Yeniden çağ açıp çağ kapayabiliriz
Dün 29 Mayıs 2025’ti. İstanbul’un fethedildiği 29 Mayıs 1453’ün üzerinden tam 572 yıl geçti. İstanbul’un fethi için birçok han, sultan, padişah; Peygamber Efendimiz Hazreti Muhammed’in (sav) “İstanbul (Konstantiniyye) muhakkak fethedilecektir. Onu fetheden komutan ne güzel komutandır. Onu fetheden ordu ne güzel ordudur.” hadisi üzerine övgüye mazhar olmak istediler. İslam dünyası için de fethedilmesi gereken önemli bir şehir olarak görüldü. Daha önce 28 kez kuşatılmış olan İstanbul’u fethetmek, II. Mehmet’e nasip oldu. Tabii, fetih durduğu yerde olmadı. Bir azmin, bir hazırlığın; bilimin, fennin ve teknolojinin kullanılmasıyla gerçekleşti. Elbette tüm bunlarla birlikte güçlü bir inanç, güçlü bir iman ve azim vardı. II. Mehmet iyi bir eğitim aldı. Son teknoloji topların dökülmesi için yurt dışından ustalar getirtti; onlarla birlikte çalıştı. Gemileri karadan yürüttü. Netice olarak “olmaz” denileni oldurmak için ortaya koyduğu irade, İstanbul’un fethini sağladı.

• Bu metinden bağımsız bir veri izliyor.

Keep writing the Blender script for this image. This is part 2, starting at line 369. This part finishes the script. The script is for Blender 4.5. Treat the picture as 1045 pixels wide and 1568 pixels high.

Elbette bu fetih bir son değil, bir başlangıçtı. Sonrasında hoşgörülü bir yönetim tarzıyla şehri ve ülkeyi yönetti; Orta Çağ’dan Yeni Çağ’a geçişi sağladı. Orta Çağ’a baktığımızda bilimin dışlandığı bir dönemdi. Karmaşa hâkimdi, dünya istikametini arıyordu. Şu anda da benzer bir durum söz konusu diyebiliriz. Nasıl mı? Dünyada adaletsizliğin olduğu, yapanın yanına kâr kaldığı bir döneme şahitlik ediyoruz. Çocuklar diri diri yakılıyor; tüm dünya ise sadece izliyor. Siyonist İsrail’in yaptığı soykırımın yanına kâr kaldığı bir döneme şahitlik ediyoruz. Şüphesiz Türk-İslam âlemi, son üç asırdır yerinde sayma ve gerileme dönemindeydi. Ancak son dönemde, başta Türkiye olmak üzere, yeni bir uyanışın, yeni bir dirilişin oluştuğu bir sürece girilmiş gibi görünüyor. Siyonist İsrail’in gerçekleştirdiği soykırımlar artık gayretullaha dokunuyor.
Türkiye, savunma sanayisindeki başarılarıyla daha önce Libya’daki, Azerbaycan’daki yanlışlara nasıl müdahil olduysa; en son Hindistan’ın Pakistan’a karşı başlattığı saldırının da püskürtülmesini sağladı. Tabiri caizse bir kez daha “Daha adil bir dünya mümkün.” denildi. Nasıl ki daha önce azim, iman ve inançla yılmadan hedefe konulmuşsa, şu anda da “atılan okun” menzile oldukça yakın olduğunu söylemek mümkündür. Sadece bu konuda güçlü bir iman, kararlı bir azim gerekiyor. 572 yıl önce bir şehrin fethedilmesi, bir ülkenin fethedilmesi nasıl bir çağ açıp çağ kapadıysa; şu an da adı “dijital çağ” ya da “yapay zekâ çağı” diyebileceğimiz bu döneme girerken ihtiyacımız olan; gönüllerin fethedilmesi, birlik ve beraberliğin güçlendirilmesi, iç cephenin sağlamlaştırılmasıdır.